Spacex Golden Astronaut Origins
As a series of cheap toys, the Spacex range was pretty ambitious compared to other such series usually being limited to half a dozen toys or so. Continuing in the spirit of Project Sword toys, a range of vehicles was established to cover various stages of space exploration. But whereas Project Sword was based on a particularly bleak premise of a select number of humans being evacuated from a doomed Earth, Spacex presented a much happier picture of bold exploration. This was very much in keeping with the optimistic views of the time, where every contemporary source -even the serious ones- was expecting space exploration to continue rapidly and unabated. Moon bases, space stations and missions to other planets were planned and forecast to happen within decades.

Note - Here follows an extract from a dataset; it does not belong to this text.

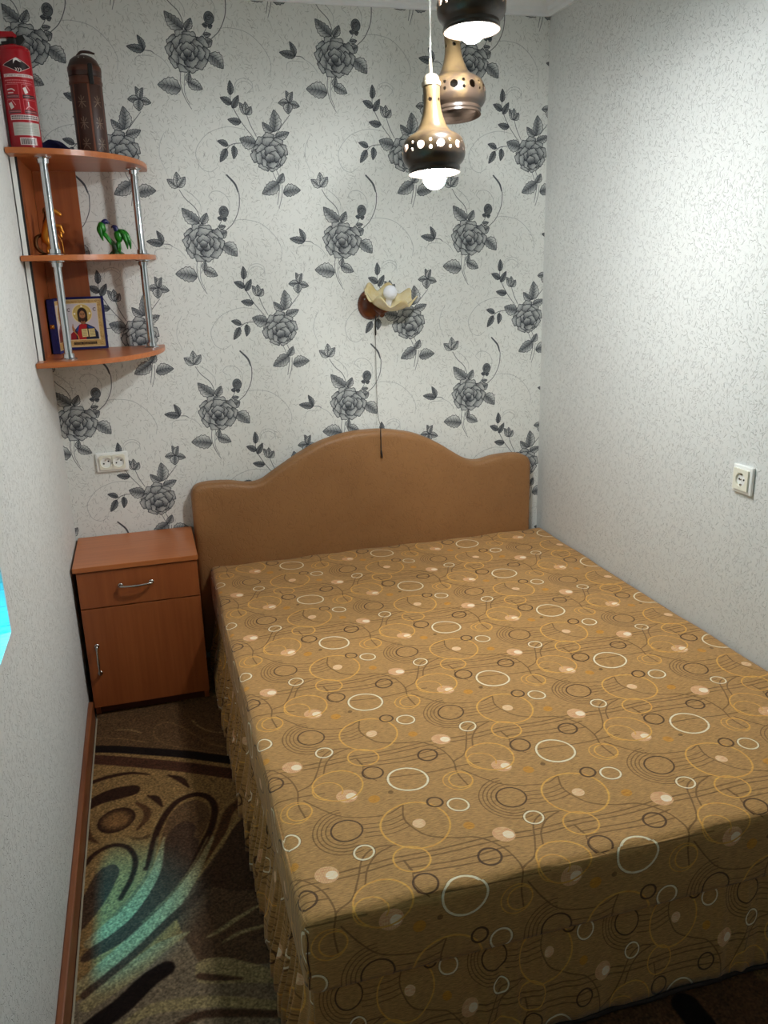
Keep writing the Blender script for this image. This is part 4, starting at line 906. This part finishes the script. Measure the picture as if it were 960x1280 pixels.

So, a varied range of space toys was to be designed, which also needed to be very attractive to be commercially interesting. Perhaps a list of vehicle types was thought up to be filled in with suitable designs, though looking at the toys themselves I thinks it's just as likely that attractive designs were found and allocated a role in the Spacex fleet. I can imagine somebody looking through a comic annual, seeing a spaceship and saying "this looks nice, let's turn it into a Pleasure Cruiser." It was probably a combination of both. And as will be evident from the pages in this section, a variety of sources were consulted for suitable designs.
With his background at Century 21, Jack Rosenthal will have thought of going through the comic strips produced there, which yielded about half the designs for the Spacex Stage 1 fleet. The odd one out is the Pleasure Cruiser, which came from a comic by a competing publisher.
TV21 magazine also had articles about real space projects, which included the Lockheed Moon Base. Which may have prompted a look into other concepts and proposals for real-life space exploration. Most of the books we've found are the kind that a good public library will have had at the time (and indeed one or two books in my collection are ex-library copies).
One book we're certain about is Man And Space from Time-Life, because it had already provided the source for the box art for a Project Sword toy (which would in time get its Spacex equivalent in the later series), and now inspired another two Stage 1 vehicles. Other books and articles about space exploration provided more, where for a number of toys we can be fairly sure of having traced the actual publications that were used at the time, while for most of the others I'm pretty sure we at least found the specific illustration.
Next there are a number of designs taken over from larger toys. Most of these had been part of the Project Sword series, but, significantly, were mostly designs that originated from real-life aerospace projects. This may have been to avoid conflicts with the producers of the other, fictitious Sword toys from whom Jack Rosenthal had obtained the toys included in this range. The Mobile HQ is an exception here, being noticeably different from the Sword Moon Bus. The Patrol Cricket is the other exception, being blithely copied from a competing toy range with apparently less concern about infringement. And then there's the Hawk which could possibly also be based on a larger toy depending on when that was first produced.
A few designs from other sources complete the Spacex fleet - a spaceship from a movie, a cover illustration for a sci-fi paperback and a few model kits. Some of these may also have found their way into other publications to be found there, similar to two other paperback covers appearing in another book together.
Finding all these design origins took a lot of time and luck. And a lot of collaboration as well, without which this section would be nowhere as far as it is now.
Some origins I had known about for a long time, such as those appearing in the Dutch Thunderbirds Extra 2 annual from my youth. The Man and Space book I quickly obtained after Mark Wright sent in scans to the Major Matt Mason email list back in the 1990s (it also includes a picture of the real-life MMM Moon suit) and where I was delighted to also discover two of my Spacex toys. I only knew about the Stage 1 series at the time, but as it turned out the book had more on some of the later series' toys as well. This book also prompted me to look more into contemporary aerospace projects.
The next contribution to my knowledge came from Paul Woods, Supremo of Project Sword :) , who had compiled a checklist identifying a number of Spacex toys (incl the later series) as being derived from Sword toys. But which turned out later to have more history behind them as well.
Fast-forward to the late Noughties and Paul's Moonbase Central blog, where Kim Stevens sent in a number of comic strip scans featuring Spacex origins. Which prompted me to supply (mostly aerospace) origins I had found, and Mike Burrows to add another four that he knew about.
A number of other people also helped out in the course of time - I've done my best to include everybody on the pages in this section, in the text and/or the image credits.
For some toys there's a lot to tell, for some there's less. Some are straightforward, others are not, or just kept on growing! And at this point, there's still one toy we haven't found anything for, and the Hawk which remains inconclusive. The search will go on!